What is Personal Manufacturing?

There’s a lot of buzz floating around these days, about “Personal Manufacturing.” Screaming Circuits has more than a decade of bringing personal manufacturing to engineers. We pretty much started the category in the electronics industry, so we’re quite familiar – but not everyone knows what personal manufacturing is. I’ll do my best to describe it, and what it can do for you.

The short answer, is that personal manufacturing is building your boards on your terms, not on the terms of some nameless, faceless factory.

The longer answer is probably more useful.

Traditional manufacturing is all about statistics and fractions of a penny. Those factors are important; especially if you’re manufacturing millions. But, when you just need a few boards, or a few hundred boards, those factors can make your job nearly impossible.

With personal manufacturing you can decide when you want or need assembled boards on your workbench. You won’t need to beg for time on a busy volume manufacturing line. In the case of Screaming Circuits, it’s cloud-based manufacturing so you can order online from your desktop, when you’re ready, rather than waiting for someone to pick up a telephone.

With personal manufacturing; you design it, get some prototypes, make a few mods, lather, rinse, repeat. Then, you’ll get a few dozen, few hundred, or few thousand, and start selling.

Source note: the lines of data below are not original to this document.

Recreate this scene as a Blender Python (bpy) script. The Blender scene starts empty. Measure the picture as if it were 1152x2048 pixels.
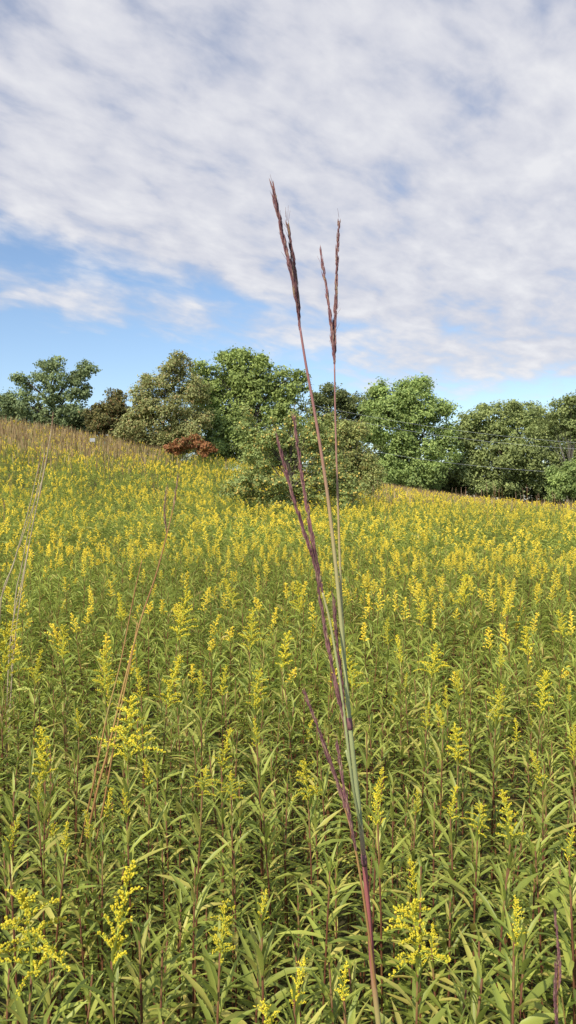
import bpy, math, random
import numpy as np
from mathutils import Vector
rng = np.random.default_rng(11); random.seed(11)
sc = bpy.context.scene; C = sc.collection
f = 1577.0; HZ = 1000.0; CAMZ = 1.75
PITCH = math.atan((1024-HZ)/f)
# ------------------------------------------------------------------ helpers
def at(px, py, Y):
    u = (px-576)/f; v = -(py-1024)/f
    d = np.array([u, math.cos(PITCH)+v*math.sin(PITCH), -math.sin(PITCH)+v*math.cos(PITCH)])
    return np.array([0, 0, CAMZ]) + d*(Y/d[1])
def ground(x, y):
    x = np.asarray(x, float); y = np.asarray(y, float)
    s = (np.clip(y, 0, 68)/60)**1.8
    s = s*(1-0.85*np.clip((y-100)/300, 0, 1))
    z = s*(2.75-0.15*60*np.tanh(x/60))
    return z + 0.03*np.sin(x*0.9+1)*np.sin(y*0.7)*np.clip(y/10, 0, 1)
def unit(v): 
    v = np.asarray(v, float); return v/(np.linalg.norm(v)+1e-12)
def tube(pts, radii, n=6):
    pts = np.asarray(pts, float); k = len(pts); radii = np.broadcast_to(np.asarray(radii, float), (k,))
    T = np.gradient(pts, axis=0); T /= (np.linalg.norm(T, axis=1)[:, None]+1e-12)
    V = []; ref = np.array([0.31, 0.95, 0.07]) if abs(T[0][1]) < .8 else np.array([1., 0, 0])
    for i in range(k):
        a = np.cross(T[i], ref); a = unit(a); b = np.cross(T[i], a)
        for j in range(n):
            an = 2*math.pi*j/n
            V.append(pts[i]+radii[i]*(math.cos(an)*a+math.sin(an)*b))
    F = []
    for i in range(k-1):
        for j in range(n):
            p = i*n+j; q = i*n+(j+1) % n
            F += [(p, q, q+n), (p, q+n, p+n)]
    for j in range(1, n-1): F += [(0, j+1, j), ((k-1)*n, (k-1)*n+j, (k-1)*n+j+1)]
    return np.array(V), np.array(F)
def bipyr(c, ax, L, r, n=4, mid=.4):
    ax = unit(ax); a = unit(np.cross(ax, [0.3, 0.5, 0.81])); b = np.cross(ax, a)
    V = [c, c+ax*L]+[c+ax*L*mid+r*(math.cos(2*math.pi*j/n)*a+math.sin(2*math.pi*j/n)*b) for j in range(n)]
    F = []
    for j in range(n):
        p = 2+j; q = 2+(j+1) % n
        F += [(0, q, p), (1, p, q)]
    return np.array(V), np.array(F)
def leaf(base, az, pitch, L, W, droop, fold=.25, detail=True, twist=0):
    o = np.array([math.cos(az), math.sin(az), 0]); up = np.array([0, 0, 1.]); s = np.array([-math.sin(az), math.cos(az), 0])
    s = unit(s*math.cos(twist)+up*math.sin(twist))
    if detail:
        ts = [0, .22, .5, .78, 1]; ws = [0, .8, 1, .55, 0]
    else:
        ts = [0, .45, 1]; ws = [0, 1, 0]
    p = np.array(base, float); pts = [p.copy()]; nn = []
    for i in range(1, len(ts)):
        an = pitch-droop*(ts[i]+ts[i-1])/2
        d = o*math.cos(an)+up*math.sin(an)
        p = p+d*L*(ts[i]-ts[i-1]); pts.append(p.copy())
        nn.append(-o*math.sin(an)+up*math.cos(an))
    V = [pts[0]]
    if not detail:
        m = pts[1]; V += [m+s*W/2+nn[0]*fold*W*.4, m-s*W/2+nn[0]*fold*W*.4, pts[2]]
        return np.array(V), np.array([(0, 2, 3), (0, 3, 1)])
    for i in (1, 2, 3):
        w = W/2*ws[i]; n_ = nn[i-1]
        V += [pts[i]+s*w+n_*w*fold*2, pts[i], pts[i]-s*w+n_*w*fold*2]
    V.append(pts[4]); F = [(0, 2, 1), (0, 3, 2)]
    for r in (1, 4):
        F += [(r, r+1, r+4), (r, r+4, r+3), (r+1, r+2, r+5), (r+1, r+5, r+4)]
    F += [(7, 8, 10), (8, 9, 10)]
    return np.array(V), np.array(F)
def cat(parts):
    Vs, Fs, Ms, o = [], [], [], 0
    for p in parts:
        V, F = p[0], p[1]; m = p[2] if len(p) > 2 else 0
        Vs.append(V); Fs.append(F+o); Ms.append(np.full(len(F), m) if np.isscalar(m) else m); o += len(V)
    return np.concatenate(Vs), np.concatenate(Fs), np.concatenate(Ms)
def mesh(name, geo, mats, smooth=False):
    V, F = geo[0], geo[1]; M = geo[2] if len(geo) > 2 else np.zeros(len(F), int)
    me = bpy.data.meshes.new(name)
    me.vertices.add(len(V)); me.vertices.foreach_set('co', np.ascontiguousarray(V, dtype=np.float32).ravel())
    me.loops.add(len(F)*3); me.loops.foreach_set('vertex_index', np.ascontiguousarray(F, dtype=np.int32).ravel())
    me.polygons.add(len(F)); me.polygons.foreach_set('loop_start', np.arange(0, len(F)*3, 3, dtype=np.int32))
    for m in (mats if isinstance(mats, (list, tuple)) else [mats]): me.materials.append(m)
    me.polygons.foreach_set('material_index', np.ascontiguousarray(M, dtype=np.int32))
    me.update(calc_edges=True)
    me.polygons.foreach_set('use_smooth', np.full(len(F), smooth))
    return me
def obj(name, me, parent=None, loc=(0, 0, 0)):
    o = bpy.data.objects.new(name, me); C.objects.link(o); o.location = loc
    if parent: o.parent = parent
    return o
def tag(o, label=None, cat_=None, group=None, kind=None):
    if label: o['label'] = label
    if cat_: o['category'] = cat_
    if group: o['group'] = group
    if kind: o['kind'] = kind
    return o
def empty(name, loc, label, cat_, group=None, rz=0):
    o = bpy.data.objects.new(name, None); C.objects.link(o); o.location = loc; o.rotation_euler = (0, 0, rz)
    o.empty_display_size = .1
    return tag(o, label, cat_, group)
def smooth(pts, n=8):
    P = np.asarray(pts, float); P = np.vstack([2*P[0]-P[1], P, 2*P[-1]-P[-2]]); out = []
    for i in range(1, len(P)-2):
        for t in np.linspace(0, 1, n, endpoint=False):
            a, b, c, d = P[i-1], P[i], P[i+1], P[i+2]
            out.append(.5*((2*b)+(-a+c)*t+(2*a-5*b+4*c-d)*t*t+(-a+3*b-3*c+d)*t**3))
    out.append(P[-2]); return np.array(out)
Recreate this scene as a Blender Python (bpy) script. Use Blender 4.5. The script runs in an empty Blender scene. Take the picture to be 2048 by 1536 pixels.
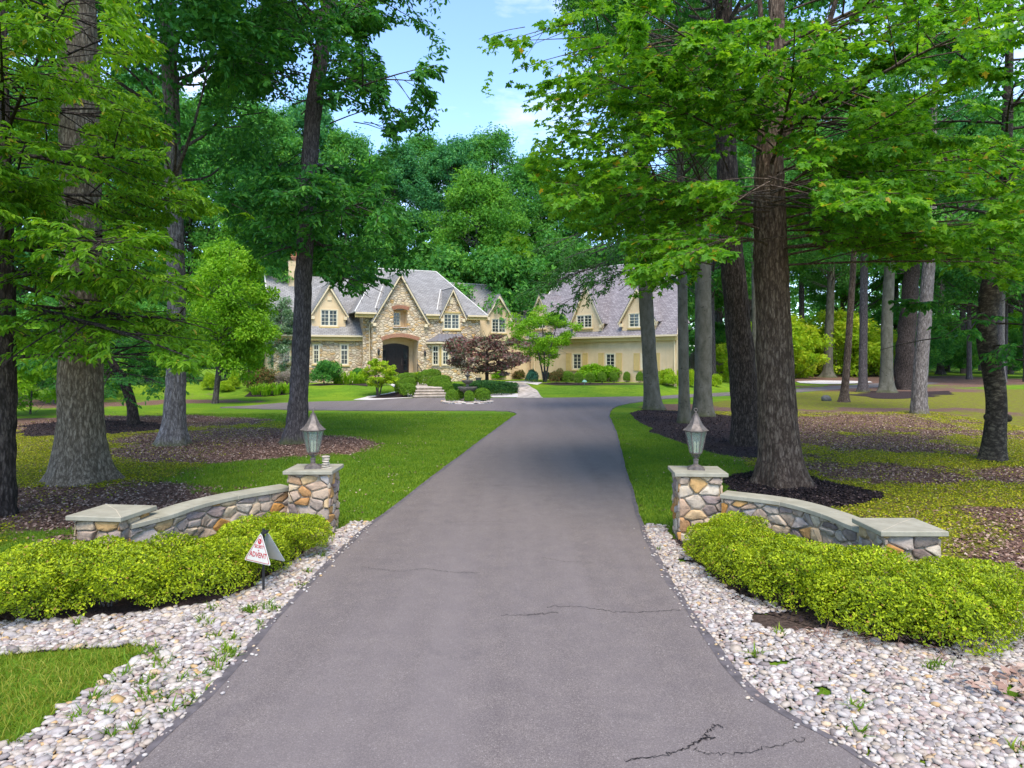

You’ll get what your budget allows and don’t need to commit to minimum volumes, or long-term business. You can polish your design faster, with less hassle, and you can get to market faster, with less hassle. Faster to market and less hassle both mean more time and money for you.

NPI (new product introduction) has never been easier than it is with personal manufacturing. Years ago, I was a product manager at a start-up. The entire NPI process was a nightmare. Our engineers couldn’t get anything built without half a dozen support staff. Someone had to make the documentation usable. Someone had to hunt down sample quantities of parts. Someone had to make sure the board would fit on the volume manufacturers’ assembly line. It went on and on like that, taking up months of the design cycle. We were at the mercy or people who only cared about making their part of the process easier.

Rather than producing the quality product we wanted, our new products would be shipped to customers with mod wires. I recall one board that needed 64 mod operations before it could be shipped. Yes, that was on a released, shipping product.

With personal manufacturing, as Screaming Circuits provides, you can get a few prototypes built right away. If need be, you can modify, and get a few more built at your convenience. When the mode wires are gone, you can build up a hundred and get them out to customers without delay. It’s not about what works best for Screaming Circuits; it’s about what works best for you.

Duane Benson
Right now a personal pan pizza delivered to my desktop would work for me.